• _Set problem_:
Find the string "scene" and gather every line that holds it.

• _Data segment_:
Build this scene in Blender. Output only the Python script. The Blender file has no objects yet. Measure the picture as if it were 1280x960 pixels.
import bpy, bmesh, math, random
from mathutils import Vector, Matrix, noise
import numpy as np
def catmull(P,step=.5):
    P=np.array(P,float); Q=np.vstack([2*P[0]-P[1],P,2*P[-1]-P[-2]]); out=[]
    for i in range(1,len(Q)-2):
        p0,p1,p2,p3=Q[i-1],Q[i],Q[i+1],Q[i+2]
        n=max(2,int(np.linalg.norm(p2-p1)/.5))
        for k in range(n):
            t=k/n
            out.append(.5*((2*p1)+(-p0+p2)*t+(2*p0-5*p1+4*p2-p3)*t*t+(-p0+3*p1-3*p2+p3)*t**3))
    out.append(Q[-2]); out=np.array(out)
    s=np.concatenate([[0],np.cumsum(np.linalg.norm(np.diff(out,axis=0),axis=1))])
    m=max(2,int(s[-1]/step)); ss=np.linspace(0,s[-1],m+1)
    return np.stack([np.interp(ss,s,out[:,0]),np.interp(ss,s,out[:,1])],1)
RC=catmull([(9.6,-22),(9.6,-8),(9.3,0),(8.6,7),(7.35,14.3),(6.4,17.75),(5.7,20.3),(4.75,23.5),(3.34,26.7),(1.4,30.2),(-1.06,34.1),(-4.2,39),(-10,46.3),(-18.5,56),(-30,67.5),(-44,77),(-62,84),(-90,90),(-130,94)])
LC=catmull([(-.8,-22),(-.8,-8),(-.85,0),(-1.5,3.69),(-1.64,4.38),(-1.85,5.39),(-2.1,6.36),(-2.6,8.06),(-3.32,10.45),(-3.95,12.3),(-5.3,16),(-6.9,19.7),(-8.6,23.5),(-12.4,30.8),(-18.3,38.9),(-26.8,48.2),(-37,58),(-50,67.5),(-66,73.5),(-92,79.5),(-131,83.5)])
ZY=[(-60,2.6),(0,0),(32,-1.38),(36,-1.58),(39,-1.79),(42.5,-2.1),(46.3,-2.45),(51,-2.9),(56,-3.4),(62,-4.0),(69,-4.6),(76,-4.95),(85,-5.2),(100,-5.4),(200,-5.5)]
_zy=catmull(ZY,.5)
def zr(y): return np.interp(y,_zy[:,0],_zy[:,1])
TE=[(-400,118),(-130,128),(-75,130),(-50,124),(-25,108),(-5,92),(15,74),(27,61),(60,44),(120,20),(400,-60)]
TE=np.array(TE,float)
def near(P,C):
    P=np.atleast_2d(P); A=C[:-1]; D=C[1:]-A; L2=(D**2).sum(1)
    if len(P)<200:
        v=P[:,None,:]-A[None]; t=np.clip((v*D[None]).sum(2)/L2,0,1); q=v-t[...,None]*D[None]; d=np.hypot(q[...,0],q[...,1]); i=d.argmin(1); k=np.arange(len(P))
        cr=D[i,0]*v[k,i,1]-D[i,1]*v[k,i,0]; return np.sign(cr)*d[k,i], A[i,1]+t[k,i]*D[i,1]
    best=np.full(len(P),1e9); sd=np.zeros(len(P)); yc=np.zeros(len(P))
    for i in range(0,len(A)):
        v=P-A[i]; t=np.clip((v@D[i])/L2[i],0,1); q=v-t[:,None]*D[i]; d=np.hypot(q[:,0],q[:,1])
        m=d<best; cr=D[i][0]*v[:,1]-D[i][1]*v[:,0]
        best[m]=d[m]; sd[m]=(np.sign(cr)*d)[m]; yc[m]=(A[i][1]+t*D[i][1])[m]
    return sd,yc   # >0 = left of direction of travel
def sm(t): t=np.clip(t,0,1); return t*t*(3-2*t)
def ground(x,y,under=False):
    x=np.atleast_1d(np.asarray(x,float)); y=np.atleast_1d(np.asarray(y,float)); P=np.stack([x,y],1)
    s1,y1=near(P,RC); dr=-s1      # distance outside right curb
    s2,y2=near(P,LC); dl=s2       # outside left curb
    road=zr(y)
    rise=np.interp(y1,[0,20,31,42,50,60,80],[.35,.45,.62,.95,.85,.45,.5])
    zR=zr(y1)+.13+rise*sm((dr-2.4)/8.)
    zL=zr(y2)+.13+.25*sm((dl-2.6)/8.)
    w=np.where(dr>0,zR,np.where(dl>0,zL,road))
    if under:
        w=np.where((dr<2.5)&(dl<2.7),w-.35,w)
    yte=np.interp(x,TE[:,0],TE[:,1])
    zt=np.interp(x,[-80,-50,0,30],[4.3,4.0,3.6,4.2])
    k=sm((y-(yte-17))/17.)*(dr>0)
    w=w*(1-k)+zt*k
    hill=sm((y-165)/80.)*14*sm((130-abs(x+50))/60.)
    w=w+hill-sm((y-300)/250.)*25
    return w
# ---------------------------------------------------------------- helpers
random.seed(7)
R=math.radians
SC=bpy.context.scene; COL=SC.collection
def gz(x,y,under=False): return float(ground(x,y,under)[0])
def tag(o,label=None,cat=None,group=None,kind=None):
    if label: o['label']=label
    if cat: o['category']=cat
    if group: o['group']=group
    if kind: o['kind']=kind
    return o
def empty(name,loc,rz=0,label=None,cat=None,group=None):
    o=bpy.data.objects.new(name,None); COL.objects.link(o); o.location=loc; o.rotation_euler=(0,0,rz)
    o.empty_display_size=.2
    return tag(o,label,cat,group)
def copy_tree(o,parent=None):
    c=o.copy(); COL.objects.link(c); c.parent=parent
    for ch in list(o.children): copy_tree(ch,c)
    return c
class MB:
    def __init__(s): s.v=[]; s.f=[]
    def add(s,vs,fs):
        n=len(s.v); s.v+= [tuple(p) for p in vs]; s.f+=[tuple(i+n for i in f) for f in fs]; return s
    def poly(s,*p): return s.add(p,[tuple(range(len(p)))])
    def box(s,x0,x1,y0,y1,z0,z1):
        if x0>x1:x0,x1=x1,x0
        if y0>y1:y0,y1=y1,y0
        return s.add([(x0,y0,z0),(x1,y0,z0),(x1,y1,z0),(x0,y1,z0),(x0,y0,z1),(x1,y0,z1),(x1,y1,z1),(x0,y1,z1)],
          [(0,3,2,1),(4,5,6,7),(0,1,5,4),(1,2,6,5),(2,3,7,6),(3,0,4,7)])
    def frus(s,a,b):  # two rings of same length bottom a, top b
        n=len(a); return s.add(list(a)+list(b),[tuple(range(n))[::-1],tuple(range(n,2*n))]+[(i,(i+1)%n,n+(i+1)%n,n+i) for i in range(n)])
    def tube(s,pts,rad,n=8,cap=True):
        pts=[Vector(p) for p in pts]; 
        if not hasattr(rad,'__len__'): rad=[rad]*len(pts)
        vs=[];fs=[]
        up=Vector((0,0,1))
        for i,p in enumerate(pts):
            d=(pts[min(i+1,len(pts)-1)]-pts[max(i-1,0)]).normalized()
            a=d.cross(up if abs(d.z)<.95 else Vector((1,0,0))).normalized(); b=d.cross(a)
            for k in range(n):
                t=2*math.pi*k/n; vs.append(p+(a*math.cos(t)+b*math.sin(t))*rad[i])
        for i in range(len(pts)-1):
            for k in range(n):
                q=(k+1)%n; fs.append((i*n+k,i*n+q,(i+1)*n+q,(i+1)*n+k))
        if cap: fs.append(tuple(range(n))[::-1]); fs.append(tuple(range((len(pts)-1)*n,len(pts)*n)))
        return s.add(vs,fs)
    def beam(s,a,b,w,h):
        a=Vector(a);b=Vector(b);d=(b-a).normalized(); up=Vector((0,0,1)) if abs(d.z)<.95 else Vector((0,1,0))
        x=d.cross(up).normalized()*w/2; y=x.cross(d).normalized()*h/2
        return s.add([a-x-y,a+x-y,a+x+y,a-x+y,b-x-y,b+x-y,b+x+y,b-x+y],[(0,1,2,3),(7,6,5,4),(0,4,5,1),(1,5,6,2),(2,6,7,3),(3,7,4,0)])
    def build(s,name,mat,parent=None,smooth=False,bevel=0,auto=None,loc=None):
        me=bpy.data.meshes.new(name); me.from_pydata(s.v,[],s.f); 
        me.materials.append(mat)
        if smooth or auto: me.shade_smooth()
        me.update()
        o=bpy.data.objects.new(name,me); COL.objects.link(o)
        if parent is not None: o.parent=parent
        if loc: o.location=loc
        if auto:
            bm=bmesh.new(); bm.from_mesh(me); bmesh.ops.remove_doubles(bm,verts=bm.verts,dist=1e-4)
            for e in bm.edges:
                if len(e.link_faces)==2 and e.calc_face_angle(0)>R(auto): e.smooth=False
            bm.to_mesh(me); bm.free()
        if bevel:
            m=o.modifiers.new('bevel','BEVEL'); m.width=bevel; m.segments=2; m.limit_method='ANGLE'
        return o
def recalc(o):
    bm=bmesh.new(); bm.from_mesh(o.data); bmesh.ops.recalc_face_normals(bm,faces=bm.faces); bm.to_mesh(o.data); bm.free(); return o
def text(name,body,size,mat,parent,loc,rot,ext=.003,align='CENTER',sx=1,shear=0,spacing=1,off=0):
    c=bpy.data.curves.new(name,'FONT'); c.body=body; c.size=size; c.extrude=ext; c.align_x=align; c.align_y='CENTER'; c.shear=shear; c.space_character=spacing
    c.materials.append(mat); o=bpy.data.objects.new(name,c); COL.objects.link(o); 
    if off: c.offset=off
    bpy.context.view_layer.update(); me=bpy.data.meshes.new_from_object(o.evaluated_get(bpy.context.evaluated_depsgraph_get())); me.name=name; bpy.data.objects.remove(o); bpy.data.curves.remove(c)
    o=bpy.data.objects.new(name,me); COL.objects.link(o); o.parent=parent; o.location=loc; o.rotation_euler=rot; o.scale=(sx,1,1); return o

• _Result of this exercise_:
Build this scene in Blender. Output only the Python script. The Blender file has no objects yet. Measure the picture as if it were 1280x960 pixels.
SC=bpy.context.scene; COL=SC.collection